### WHAT THE EXERCISE ASKS
Retype, exactly as written, every line from the one containing "slab('ceiling_passage', -3.2, 3.0, YW" down to the one containing "name='plank', cat='plank', mat=M_woodmoss)", including both, and nothing else.

### PROVIDED MATERIAL
================================
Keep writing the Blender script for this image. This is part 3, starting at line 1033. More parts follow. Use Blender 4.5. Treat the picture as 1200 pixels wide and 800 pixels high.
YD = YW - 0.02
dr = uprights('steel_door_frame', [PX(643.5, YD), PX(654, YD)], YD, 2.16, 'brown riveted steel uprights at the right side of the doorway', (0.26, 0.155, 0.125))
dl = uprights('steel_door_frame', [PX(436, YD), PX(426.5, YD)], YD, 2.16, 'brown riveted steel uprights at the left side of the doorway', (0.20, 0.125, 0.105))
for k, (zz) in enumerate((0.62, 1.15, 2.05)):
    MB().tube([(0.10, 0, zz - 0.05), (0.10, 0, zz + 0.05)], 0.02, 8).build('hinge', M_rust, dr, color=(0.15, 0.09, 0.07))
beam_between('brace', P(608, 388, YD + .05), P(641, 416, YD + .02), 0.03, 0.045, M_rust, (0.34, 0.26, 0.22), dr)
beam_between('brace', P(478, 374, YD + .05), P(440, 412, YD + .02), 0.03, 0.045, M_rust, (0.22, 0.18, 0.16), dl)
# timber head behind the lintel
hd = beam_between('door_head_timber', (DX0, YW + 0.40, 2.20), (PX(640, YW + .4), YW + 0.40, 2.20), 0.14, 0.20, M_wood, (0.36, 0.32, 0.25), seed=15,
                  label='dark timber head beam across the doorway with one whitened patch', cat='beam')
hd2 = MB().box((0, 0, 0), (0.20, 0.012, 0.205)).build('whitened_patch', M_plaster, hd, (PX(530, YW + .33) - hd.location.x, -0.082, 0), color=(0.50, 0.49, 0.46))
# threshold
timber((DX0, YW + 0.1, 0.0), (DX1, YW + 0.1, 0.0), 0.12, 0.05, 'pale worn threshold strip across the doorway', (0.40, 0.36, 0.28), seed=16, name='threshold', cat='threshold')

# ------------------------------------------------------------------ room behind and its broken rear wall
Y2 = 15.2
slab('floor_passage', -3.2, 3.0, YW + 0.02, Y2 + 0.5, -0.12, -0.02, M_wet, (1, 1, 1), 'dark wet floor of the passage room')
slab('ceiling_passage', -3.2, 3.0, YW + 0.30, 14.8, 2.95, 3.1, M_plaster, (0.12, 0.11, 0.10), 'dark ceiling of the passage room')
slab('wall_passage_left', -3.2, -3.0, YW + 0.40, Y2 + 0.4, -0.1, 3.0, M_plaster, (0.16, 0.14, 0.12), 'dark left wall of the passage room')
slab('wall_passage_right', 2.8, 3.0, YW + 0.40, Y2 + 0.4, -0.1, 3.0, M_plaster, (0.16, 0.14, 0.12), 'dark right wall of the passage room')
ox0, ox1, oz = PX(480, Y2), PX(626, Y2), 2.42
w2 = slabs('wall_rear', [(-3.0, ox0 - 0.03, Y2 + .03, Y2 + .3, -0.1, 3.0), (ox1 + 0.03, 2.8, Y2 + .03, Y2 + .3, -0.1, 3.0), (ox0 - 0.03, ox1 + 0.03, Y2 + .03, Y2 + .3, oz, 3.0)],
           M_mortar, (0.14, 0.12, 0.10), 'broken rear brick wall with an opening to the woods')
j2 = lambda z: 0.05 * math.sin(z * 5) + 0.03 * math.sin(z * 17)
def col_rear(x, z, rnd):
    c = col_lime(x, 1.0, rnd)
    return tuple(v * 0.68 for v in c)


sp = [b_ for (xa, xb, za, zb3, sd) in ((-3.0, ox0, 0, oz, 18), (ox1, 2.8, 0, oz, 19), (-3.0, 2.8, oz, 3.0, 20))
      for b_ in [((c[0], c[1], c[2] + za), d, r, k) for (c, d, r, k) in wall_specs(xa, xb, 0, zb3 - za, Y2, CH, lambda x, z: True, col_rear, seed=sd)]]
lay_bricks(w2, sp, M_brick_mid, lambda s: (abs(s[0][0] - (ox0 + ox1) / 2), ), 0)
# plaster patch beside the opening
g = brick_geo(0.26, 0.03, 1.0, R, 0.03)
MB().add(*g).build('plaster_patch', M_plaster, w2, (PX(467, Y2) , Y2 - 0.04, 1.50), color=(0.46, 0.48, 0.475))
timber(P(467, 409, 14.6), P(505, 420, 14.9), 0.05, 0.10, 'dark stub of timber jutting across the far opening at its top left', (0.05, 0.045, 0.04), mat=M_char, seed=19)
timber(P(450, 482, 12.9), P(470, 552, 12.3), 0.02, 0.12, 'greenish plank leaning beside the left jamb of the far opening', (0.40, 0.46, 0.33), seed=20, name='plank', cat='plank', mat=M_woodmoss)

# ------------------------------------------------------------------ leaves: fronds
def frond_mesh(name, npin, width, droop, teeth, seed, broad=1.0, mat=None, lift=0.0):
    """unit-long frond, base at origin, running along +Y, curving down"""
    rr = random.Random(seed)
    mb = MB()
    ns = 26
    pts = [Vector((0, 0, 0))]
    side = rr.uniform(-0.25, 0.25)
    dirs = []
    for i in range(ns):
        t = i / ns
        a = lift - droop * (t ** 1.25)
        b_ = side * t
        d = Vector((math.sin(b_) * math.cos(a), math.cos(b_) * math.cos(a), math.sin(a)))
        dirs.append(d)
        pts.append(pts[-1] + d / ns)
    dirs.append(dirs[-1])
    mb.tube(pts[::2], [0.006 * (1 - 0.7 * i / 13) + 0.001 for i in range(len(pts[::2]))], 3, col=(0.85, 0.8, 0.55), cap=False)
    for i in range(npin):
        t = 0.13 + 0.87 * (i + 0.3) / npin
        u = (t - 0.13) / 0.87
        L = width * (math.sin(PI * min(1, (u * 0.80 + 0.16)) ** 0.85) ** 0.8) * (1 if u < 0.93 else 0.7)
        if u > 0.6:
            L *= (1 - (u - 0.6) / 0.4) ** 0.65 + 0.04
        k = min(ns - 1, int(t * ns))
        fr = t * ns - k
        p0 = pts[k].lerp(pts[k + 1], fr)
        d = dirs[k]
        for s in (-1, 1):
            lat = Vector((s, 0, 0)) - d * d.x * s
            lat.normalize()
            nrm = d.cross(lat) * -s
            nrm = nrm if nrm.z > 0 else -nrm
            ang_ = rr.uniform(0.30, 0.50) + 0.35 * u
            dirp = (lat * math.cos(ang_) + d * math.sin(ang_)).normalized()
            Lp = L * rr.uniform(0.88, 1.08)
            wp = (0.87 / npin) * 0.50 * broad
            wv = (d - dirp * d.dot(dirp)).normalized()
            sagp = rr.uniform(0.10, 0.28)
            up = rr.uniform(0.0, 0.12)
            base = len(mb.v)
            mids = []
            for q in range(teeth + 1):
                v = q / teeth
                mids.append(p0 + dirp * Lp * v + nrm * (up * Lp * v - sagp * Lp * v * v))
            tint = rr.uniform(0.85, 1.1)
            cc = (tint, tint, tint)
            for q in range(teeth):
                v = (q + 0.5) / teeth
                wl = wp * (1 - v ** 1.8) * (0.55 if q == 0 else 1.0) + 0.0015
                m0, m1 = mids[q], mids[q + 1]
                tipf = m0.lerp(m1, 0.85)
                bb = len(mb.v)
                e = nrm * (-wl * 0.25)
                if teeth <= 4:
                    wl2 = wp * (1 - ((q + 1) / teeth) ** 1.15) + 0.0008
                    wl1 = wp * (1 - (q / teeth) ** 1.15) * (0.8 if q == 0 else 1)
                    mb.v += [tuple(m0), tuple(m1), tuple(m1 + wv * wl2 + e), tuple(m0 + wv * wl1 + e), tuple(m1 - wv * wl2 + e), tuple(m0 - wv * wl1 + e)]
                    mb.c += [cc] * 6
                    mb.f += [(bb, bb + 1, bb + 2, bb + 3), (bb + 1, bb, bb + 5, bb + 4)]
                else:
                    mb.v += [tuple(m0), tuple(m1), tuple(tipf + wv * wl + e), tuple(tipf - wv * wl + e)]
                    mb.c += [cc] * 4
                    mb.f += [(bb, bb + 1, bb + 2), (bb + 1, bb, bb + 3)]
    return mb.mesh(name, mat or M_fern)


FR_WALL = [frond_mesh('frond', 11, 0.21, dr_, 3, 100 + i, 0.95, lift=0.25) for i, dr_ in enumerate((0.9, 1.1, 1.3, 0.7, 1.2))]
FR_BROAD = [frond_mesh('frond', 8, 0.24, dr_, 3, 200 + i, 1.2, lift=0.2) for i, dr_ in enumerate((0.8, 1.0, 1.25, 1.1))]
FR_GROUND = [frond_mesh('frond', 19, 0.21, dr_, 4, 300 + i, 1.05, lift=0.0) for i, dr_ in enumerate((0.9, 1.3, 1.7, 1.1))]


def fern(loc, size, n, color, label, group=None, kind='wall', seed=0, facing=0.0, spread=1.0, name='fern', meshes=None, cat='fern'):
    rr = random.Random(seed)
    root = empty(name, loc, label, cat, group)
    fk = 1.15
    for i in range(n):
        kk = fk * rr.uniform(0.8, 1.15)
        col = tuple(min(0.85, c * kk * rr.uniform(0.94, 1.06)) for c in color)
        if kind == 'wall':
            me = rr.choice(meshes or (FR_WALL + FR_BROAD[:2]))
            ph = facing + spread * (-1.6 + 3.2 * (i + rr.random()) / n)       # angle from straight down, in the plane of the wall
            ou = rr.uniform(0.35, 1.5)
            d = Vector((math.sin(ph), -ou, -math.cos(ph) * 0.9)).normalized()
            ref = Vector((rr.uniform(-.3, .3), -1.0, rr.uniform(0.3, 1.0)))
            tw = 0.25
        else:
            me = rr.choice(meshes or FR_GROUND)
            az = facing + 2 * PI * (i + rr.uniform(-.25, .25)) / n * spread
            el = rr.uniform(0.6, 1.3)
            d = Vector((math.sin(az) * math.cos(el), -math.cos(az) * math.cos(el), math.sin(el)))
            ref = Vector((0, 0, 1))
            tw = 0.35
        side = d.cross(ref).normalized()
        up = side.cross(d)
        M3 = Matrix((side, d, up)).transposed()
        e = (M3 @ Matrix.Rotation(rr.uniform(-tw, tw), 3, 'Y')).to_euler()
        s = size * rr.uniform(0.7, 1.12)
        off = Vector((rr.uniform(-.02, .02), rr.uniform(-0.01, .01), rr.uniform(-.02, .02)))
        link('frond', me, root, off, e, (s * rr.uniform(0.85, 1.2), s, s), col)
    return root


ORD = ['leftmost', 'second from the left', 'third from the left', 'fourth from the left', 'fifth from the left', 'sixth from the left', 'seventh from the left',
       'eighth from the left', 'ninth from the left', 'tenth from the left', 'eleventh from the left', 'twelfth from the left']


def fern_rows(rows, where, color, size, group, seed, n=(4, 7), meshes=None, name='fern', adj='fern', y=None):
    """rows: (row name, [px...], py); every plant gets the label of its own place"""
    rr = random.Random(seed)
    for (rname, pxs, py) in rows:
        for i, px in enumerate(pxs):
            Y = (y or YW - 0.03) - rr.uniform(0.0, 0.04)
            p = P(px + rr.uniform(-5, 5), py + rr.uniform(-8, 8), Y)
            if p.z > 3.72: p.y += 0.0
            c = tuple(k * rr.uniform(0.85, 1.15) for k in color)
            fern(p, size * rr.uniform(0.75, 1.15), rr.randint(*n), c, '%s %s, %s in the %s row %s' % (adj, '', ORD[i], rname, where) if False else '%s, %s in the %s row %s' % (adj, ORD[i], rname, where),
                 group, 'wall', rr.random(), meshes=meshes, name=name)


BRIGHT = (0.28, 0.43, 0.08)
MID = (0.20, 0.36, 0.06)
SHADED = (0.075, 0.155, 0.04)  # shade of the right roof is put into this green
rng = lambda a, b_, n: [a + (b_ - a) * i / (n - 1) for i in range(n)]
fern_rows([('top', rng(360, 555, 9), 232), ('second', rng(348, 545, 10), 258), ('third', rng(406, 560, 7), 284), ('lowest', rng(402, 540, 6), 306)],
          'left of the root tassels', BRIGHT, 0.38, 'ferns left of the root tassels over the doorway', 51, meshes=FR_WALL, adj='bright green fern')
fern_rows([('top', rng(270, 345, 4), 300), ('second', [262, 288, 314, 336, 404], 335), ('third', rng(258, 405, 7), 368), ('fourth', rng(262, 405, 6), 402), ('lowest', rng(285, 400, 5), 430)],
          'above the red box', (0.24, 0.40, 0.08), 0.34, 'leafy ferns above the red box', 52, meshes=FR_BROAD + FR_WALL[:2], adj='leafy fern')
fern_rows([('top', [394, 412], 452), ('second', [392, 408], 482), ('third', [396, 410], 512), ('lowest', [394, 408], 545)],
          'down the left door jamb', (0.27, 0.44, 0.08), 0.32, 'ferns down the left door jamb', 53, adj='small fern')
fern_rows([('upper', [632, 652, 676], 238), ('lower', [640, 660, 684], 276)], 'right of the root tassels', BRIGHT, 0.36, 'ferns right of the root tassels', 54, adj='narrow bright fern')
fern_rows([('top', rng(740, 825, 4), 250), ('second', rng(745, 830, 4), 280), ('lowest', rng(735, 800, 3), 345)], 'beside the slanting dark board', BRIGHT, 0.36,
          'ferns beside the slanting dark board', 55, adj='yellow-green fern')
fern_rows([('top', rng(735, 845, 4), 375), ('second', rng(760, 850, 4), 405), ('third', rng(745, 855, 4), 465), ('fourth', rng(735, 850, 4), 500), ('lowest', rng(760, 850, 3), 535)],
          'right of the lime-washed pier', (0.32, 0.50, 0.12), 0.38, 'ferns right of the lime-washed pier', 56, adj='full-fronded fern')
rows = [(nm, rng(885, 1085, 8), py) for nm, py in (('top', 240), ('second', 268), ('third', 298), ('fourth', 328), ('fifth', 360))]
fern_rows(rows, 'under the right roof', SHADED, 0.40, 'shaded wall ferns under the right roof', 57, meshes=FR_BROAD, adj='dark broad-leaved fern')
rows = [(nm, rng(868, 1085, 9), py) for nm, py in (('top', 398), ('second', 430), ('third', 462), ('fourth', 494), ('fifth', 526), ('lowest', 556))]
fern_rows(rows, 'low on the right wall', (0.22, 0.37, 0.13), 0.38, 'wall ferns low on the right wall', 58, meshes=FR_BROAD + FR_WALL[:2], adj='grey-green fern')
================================
### WORKED SOLUTION
slab('ceiling_passage', -3.2, 3.0, YW + 0.30, 14.8, 2.95, 3.1, M_plaster, (0.12, 0.11, 0.10), 'dark ceiling of the passage room')
slab('wall_passage_left', -3.2, -3.0, YW + 0.40, Y2 + 0.4, -0.1, 3.0, M_plaster, (0.16, 0.14, 0.12), 'dark left wall of the passage room')
slab('wall_passage_right', 2.8, 3.0, YW + 0.40, Y2 + 0.4, -0.1, 3.0, M_plaster, (0.16, 0.14, 0.12), 'dark right wall of the passage room')
ox0, ox1, oz = PX(480, Y2), PX(626, Y2), 2.42
w2 = slabs('wall_rear', [(-3.0, ox0 - 0.03, Y2 + .03, Y2 + .3, -0.1, 3.0), (ox1 + 0.03, 2.8, Y2 + .03, Y2 + .3, -0.1, 3.0), (ox0 - 0.03, ox1 + 0.03, Y2 + .03, Y2 + .3, oz, 3.0)],
           M_mortar, (0.14, 0.12, 0.10), 'broken rear brick wall with an opening to the woods')
j2 = lambda z: 0.05 * math.sin(z * 5) + 0.03 * math.sin(z * 17)
def col_rear(x, z, rnd):
    c = col_lime(x, 1.0, rnd)
    return tuple(v * 0.68 for v in c)


sp = [b_ for (xa, xb, za, zb3, sd) in ((-3.0, ox0, 0, oz, 18), (ox1, 2.8, 0, oz, 19), (-3.0, 2.8, oz, 3.0, 20))
      for b_ in [((c[0], c[1], c[2] + za), d, r, k) for (c, d, r, k) in wall_specs(xa, xb, 0, zb3 - za, Y2, CH, lambda x, z: True, col_rear, seed=sd)]]
lay_bricks(w2, sp, M_brick_mid, lambda s: (abs(s[0][0] - (ox0 + ox1) / 2), ), 0)
# plaster patch beside the opening
g = brick_geo(0.26, 0.03, 1.0, R, 0.03)
MB().add(*g).build('plaster_patch', M_plaster, w2, (PX(467, Y2) , Y2 - 0.04, 1.50), color=(0.46, 0.48, 0.475))
timber(P(467, 409, 14.6), P(505, 420, 14.9), 0.05, 0.10, 'dark stub of timber jutting across the far opening at its top left', (0.05, 0.045, 0.04), mat=M_char, seed=19)
timber(P(450, 482, 12.9), P(470, 552, 12.3), 0.02, 0.12, 'greenish plank leaning beside the left jamb of the far opening', (0.40, 0.46, 0.33), seed=20, name='plank', cat='plank', mat=M_woodmoss)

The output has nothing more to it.